Look through the data below and say how many of its lines contain "with", adding nothing else.

----------

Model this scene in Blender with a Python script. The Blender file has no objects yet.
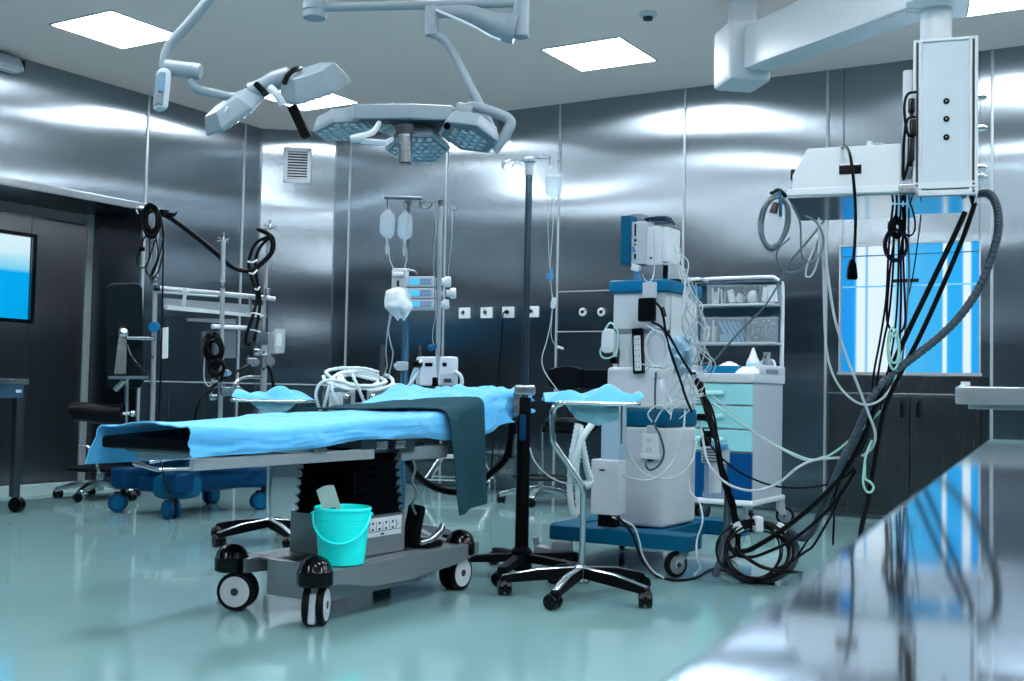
import bpy, bmesh, math, random
from math import sin, cos, pi, radians as R
from mathutils import Vector, Matrix, Euler, Quaternion
random.seed(7)
SC = bpy.context.scene
COL = SC.collection
V = Vector
# ---------------------------------------------------------------- camera
FPX = 1143.278
H = 0.865
_p, _r, _y = 0.043060596, 0.020581402, -0.542108231
_f = V((sin(_y)*cos(_p), cos(_y)*cos(_p), sin(_p)))
_rt = V((cos(_y), -sin(_y), 0.0))
_up = _rt.cross(_f)
CA = cos(_r)*_rt + sin(_r)*_up
CB = -sin(_r)*_rt + cos(_r)*_up
CC = _f
cam_data = bpy.data.cameras.new('camera')
cam = bpy.data.objects.new('camera', cam_data); COL.objects.link(cam)
m3 = Matrix((CA, CB, -CC)).transposed()
cam.matrix_world = Matrix.Translation((0, 0, H)) @ m3.to_4x4()
cam_data.sensor_width = 36.0
cam_data.lens = FPX/1024*36
cam_data.clip_start = 0.01
cam_data.dof.use_dof = True
cam_data.dof.focus_distance = 5.2
cam_data.dof.aperture_fstop = 18
SC.camera = cam
# measuring helpers: where the sight line of a photo point meets a plane of the room
def ray(x, y): return CA*((x-512)/FPX) - CB*((y-340.5)/FPX) + CC
def onX(x, y, X): d = ray(x, y); p = d*(X/d.x); p.z += H; return p
def onY(x, y, Y): d = ray(x, y); p = d*(Y/d.y); p.z += H; return p
def onZ(x, y, z): d = ray(x, y); p = d*((z-H)/d.z); p.z += H; return p
def at(x, y, d): p = ray(x, y)*d; p.z += H; return p
def zat(x, y, base):
    d = ray(x, y); return H + d.z*math.hypot(base[0], base[1])/math.hypot(d.x, d.y)
# ---------------------------------------------------------------- colours and materials
def lin(c):
    o = []
    for v in c:
        v /= 255.0
        o.append(v/12.92 if v <= 0.04045 else ((v+0.055)/1.055)**2.4)
    return tuple(o)
MATS = {}
def mat(name, rgb, rough=0.5, metal=0.0, noise=0.08, scale=30.0, bump=0.0, bscale=None, stretch=(1, 1, 1), coat=0.0,
        trans=0.0, ior=1.45, aniso=0.0, tangent=None, spec=None, alpha=1.0, sheen=0.0, bdist=0.01):
    m = bpy.data.materials.new(name); m.use_nodes = True
    nt = m.node_tree; b = nt.nodes['Principled BSDF']; L = nt.links
    col = lin(rgb)+(1,)
    tc = nt.nodes.new('ShaderNodeTexCoord'); mp = nt.nodes.new('ShaderNodeMapping')
    mp.inputs['Scale'].default_value = stretch
    L.new(tc.outputs['Object'], mp.inputs['Vector'])
    nz = nt.nodes.new('ShaderNodeTexNoise'); nz.inputs['Scale'].default_value = scale; nz.inputs['Detail'].default_value = 4
    L.new(mp.outputs[0], nz.inputs['Vector'])
    mx = nt.nodes.new('ShaderNodeMix'); mx.data_type = 'RGBA'
    mx.inputs[6].default_value = tuple(v*(1-noise) for v in col[:3])+(1,)
    mx.inputs[7].default_value = tuple(min(1, v*(1+noise)) for v in col[:3])+(1,)
    L.new(nz.outputs['Fac'], mx.inputs[0]); L.new(mx.outputs[2], b.inputs['Base Color'])
    mr = nt.nodes.new('ShaderNodeMapRange')
    mr.inputs['To Min'].default_value = max(0.0, rough*(1-noise*1.5)); mr.inputs['To Max'].default_value = min(1, rough*(1+noise*1.5))
    L.new(nz.outputs['Fac'], mr.inputs['Value']); L.new(mr.outputs[0], b.inputs['Roughness'])
    b.inputs['Metallic'].default_value = metal
    b.inputs['IOR'].default_value = ior
    b.inputs['Coat Weight'].default_value = coat
    b.inputs['Coat Roughness'].default_value = 0.08
    b.inputs['Transmission Weight'].default_value = trans
    b.inputs['Alpha'].default_value = alpha
    b.inputs['Sheen Weight'].default_value = sheen
    if spec is not None: b.inputs['Specular IOR Level'].default_value = spec
    if aniso:
        b.inputs['Anisotropic'].default_value = aniso
        tn = nt.nodes.new('ShaderNodeTangent'); tn.direction_type = 'RADIAL'; tn.axis = tangent or 'Z'
        L.new(tn.outputs[0], b.inputs['Tangent'])
    if bump:
        n2 = nt.nodes.new('ShaderNodeTexNoise'); n2.inputs['Scale'].default_value = bscale or scale; n2.inputs['Detail'].default_value = 2
        L.new(mp.outputs[0], n2.inputs['Vector'])
        bp = nt.nodes.new('ShaderNodeBump'); bp.inputs['Strength'].default_value = bump; bp.inputs['Distance'].default_value = bdist
        L.new(n2.outputs['Fac'], bp.inputs['Height']); L.new(bp.outputs[0], b.inputs['Normal'])
    MATS[name] = m
    return m
def glow(name, rgb, strength):
    m = bpy.data.materials.new(name); m.use_nodes = True
    b = m.node_tree.nodes['Principled BSDF']
    b.inputs['Base Color'].default_value = lin(rgb)+(1,)
    b.inputs['Emission Color'].default_value = lin(rgb)+(1,)
    b.inputs['Emission Strength'].default_value = strength
    return m
# ---------------------------------------------------------------- mesh building
class MB:
    """collects shapes; link() makes ONE mesh object"""
    def __init__(s): s.bm = bmesh.new()
    def _add(s, t, M=None):
        me = bpy.data.meshes.new('t'); 
        if M is not None: t.transform(M)
        t.to_mesh(me); t.free(); s.bm.from_mesh(me); bpy.data.meshes.remove(me); return s
    def box(s, c, size, bev=0.0, M=None, seg=2, rot=None):
        t = bmesh.new(); bmesh.ops.create_cube(t, size=1.0)
        for v in t.verts: v.co = V((v.co.x*size[0], v.co.y*size[1], v.co.z*size[2]))
        if bev:
            bev = min(bev, min(size)*0.49)
            bmesh.ops.bevel(t, geom=t.edges[:], offset=bev, segments=seg, profile=0.5, affect='EDGES')
        X = Matrix.Translation(c)
        if rot is not None: X = X @ Euler(rot).to_matrix().to_4x4()
        if M is not None: X = M @ X
        return s._add(t, X)
    def box2(s, a, b, bev=0.0, M=None):
        c = [(a[i]+b[i])/2 for i in range(3)]; z = [abs(b[i]-a[i]) for i in range(3)]
        return s.box(c, z, bev, M)
    def cyl(s, p0, p1, r0, r1=None, seg=16, bev=0.0):
        p0, p1 = V(p0), V(p1); d = p1-p0; L = d.length
        if r1 is None: r1 = r0
        t = bmesh.new(); bmesh.ops.create_cone(t, cap_ends=True, segments=seg, radius1=r0, radius2=r1, depth=L)
        if bev:
            es = [e for e in t.edges if any(len(f.verts) > 4 for f in e.link_faces)]
            bmesh.ops.bevel(t, geom=es, offset=bev, segments=2, profile=0.5, affect='EDGES')
        q = V((0, 0, 1)).rotation_difference(d.normalized())
        return s._add(t, Matrix.Translation((p0+p1)/2) @ q.to_matrix().to_4x4())
    def sphere(s, c, r, seg=16, M=None, sc=(1, 1, 1)):
        t = bmesh.new(); bmesh.ops.create_uvsphere(t, u_segments=seg, v_segments=max(6, seg//2), radius=r)
        X = Matrix.Translation(c) @ Matrix.Diagonal((*sc, 1))
        return s._add(t, X if M is None else M @ X)
    def lathe(s, prof, c=(0, 0, 0), seg=24, M=None, sx=1, sy=1, cap=True):
        t = bmesh.new(); rings = []
        for r, z in prof:
            rings.append([t.verts.new((r*cos(2*pi*k/seg)*sx, r*sin(2*pi*k/seg)*sy, z)) for k in range(seg)])
        for a, b in zip(rings, rings[1:]):
            for k in range(seg): t.faces.new((a[k], a[(k+1) % seg], b[(k+1) % seg], b[k]))
        if cap:
            if prof[0][0] > 1e-5: t.faces.new(rings[0][::-1])
            if prof[-1][0] > 1e-5: t.faces.new(rings[-1])
        bmesh.ops.remove_doubles(t, verts=t.verts[:], dist=1e-6)
        bmesh.ops.recalc_face_normals(t, faces=t.faces[:])
        X = Matrix.Translation(c)
        return s._add(t, X if M is None else M @ X)
    def prism(s, poly, z0, z1, M=None, bev=0.0, seg=2, top=1.0, toff=(0, 0)):
        t = bmesh.new()
        a = [t.verts.new((x, y, z0)) for x, y in poly]
        b = [t.verts.new((x*top+toff[0], y*top+toff[1], z1)) for x, y in poly]
        t.faces.new(a[::-1]); t.faces.new(b); n = len(poly)
        for k in range(n): t.faces.new((a[k], a[(k+1) % n], b[(k+1) % n], b[k]))
        bmesh.ops.recalc_face_normals(t, faces=t.faces[:])
        if bev: bmesh.ops.bevel(t, geom=t.edges[:], offset=bev, segments=seg, profile=0.5, affect='EDGES')
        return s._add(t, M)
    def tube(s, pts, r, seg=8, n=6, closed=False, smooth=True, M=None, flat=1.0):
        P = [V(p) for p in pts]
        if smooth and len(P) > 2: P = spline(P, n, closed)
        rr = r if callable(r) else (lambda u: r)
        t = bmesh.new(); rings = []; N = len(P); up = None
        for i, p in enumerate(P):
            if closed: tg = P[(i+1) % N]-P[i-1]
            else: tg = P[min(i+1, N-1)]-P[max(i-1, 0)]
            if tg.length < 1e-9: tg = V((0, 0, 1))
            tg.normalize()
            if up is None:
                up = tg.orthogonal().normalized() if abs(tg.z) > 0.9 else V((0, 0, 1))
            up = up-tg*up.dot(tg)
            if up.length < 1e-6: up = tg.orthogonal()
            up.normalize(); sd = tg.cross(up); q = rr(i/(N-1))
            rings.append([t.verts.new(p+(up*cos(2*pi*k/seg)*q*flat+sd*sin(2*pi*k/seg)*q)) for k in range(seg)])
        for i in range(N if closed else N-1):
            a, b = rings[i], rings[(i+1) % N]
            for k in range(seg): t.faces.new((a[k], a[(k+1) % seg], b[(k+1) % seg], b[k]))
        if not closed: t.faces.new(rings[0][::-1]); t.faces.new(rings[-1])
        bmesh.ops.recalc_face_normals(t, faces=t.faces[:])
        return s._add(t, M)
    def sheet(s, fn, nu, nv, thick=0.0, closed_u=False):
        t = bmesh.new()
        g = [[t.verts.new(fn(i/nu, j/nv)) for j in range(nv+1)] for i in range(nu+1)]
        for i in range(nu):
            for j in range(nv): t.faces.new((g[i][j], g[i+1][j], g[i+1][j+1], g[i][j+1]))
        bmesh.ops.recalc_face_normals(t, faces=t.faces[:])
        if thick:
            bmesh.ops.solidify(t, geom=t.faces[:], thickness=thick)
        return s._add(t)
    def poly(s, pts):
        s.bm.faces.new([s.bm.verts.new(p) for p in pts]); return s
    def link(s, name, m, parent=None, smooth=True, M=None, ang=38):
        bm = s.bm
        if M is not None: bm.transform(M)
        bm.normal_update()
        if smooth:
            for f in bm.faces: f.smooth = True
            ca = R(ang)
            for e in bm.edges:
                if len(e.link_faces) == 2 and e.calc_face_angle(0) > ca: e.smooth = False
        me = bpy.data.meshes.new(name); bm.to_mesh(me); bm.free()
        me.materials.append(m)
        o = bpy.data.objects.new(name, me); COL.objects.link(o)
        if smooth:
            w = o.modifiers.new('weighted_normal', 'WEIGHTED_NORMAL'); w.keep_sharp = True; w.weight = 50
        if parent is not None: o.parent = parent
        return o
def spline(P, n=6, closed=False):
    out = []; N = len(P)
    for i in range(N if closed else N-1):
        if closed: a, b, c, d = P[i-1], P[i], P[(i+1) % N], P[(i+2) % N]
        else: a, b, c, d = P[max(i-1, 0)], P[i], P[i+1], P[min(i+2, N-1)]
        for k in range(n):
            t = k/n
            out.append(0.5*((2*b)+(c-a)*t+(2*a-5*b+4*c-d)*t*t+(3*b-a-3*c+d)*t**3))
    if not closed: out.append(P[-1])
    return out
def tag(o, label=None, cat=None, group=None, kind=None):
    if label: o['label'] = label
    if cat: o['category'] = cat
    if group: o['group'] = group
    if kind: o['kind'] = kind
    return o
def thing(name, label, cat, loc=(0, 0, 0), rz=0.0, group=None):
    o = bpy.data.objects.new(name, None); COL.objects.link(o); o.empty_display_size = 0.1
    o.location = loc; o.rotation_euler = (0, 0, rz)
    return tag(o, label, cat, group)
def struct(name, mb, m, label=None, parent=None, **k):
    o = mb.link(name, m, parent, **k)
    if parent is None: o['kind'] = 'structure'
    if label: o['label'] = label
    return o
KIDS = {}
def copy_tree(o, parent=None):
    c = o.copy(); COL.objects.link(c)
    if parent is not None: c.parent = parent
    for ch in list(o.children): copy_tree(ch, c)
    return c
def hexa(r, rot=0.0): return [(r*cos(pi/3*k+rot), r*sin(pi/3*k+rot)) for k in range(6)]
def rect(x0, y0, x1, y1): return [(x0, y0), (x1, y0), (x1, y1), (x0, y1)]
def frame_to(o, x, y):   # matrix with origin o, local x and y axes given
    x = V(x).normalized(); z = x.cross(V(y)).normalized(); y = z.cross(x)
    return Matrix.Translation(o) @ Matrix((x, y, z)).transposed().to_4x4()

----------

* SOLUTION FOR THIS PROBLEM *
2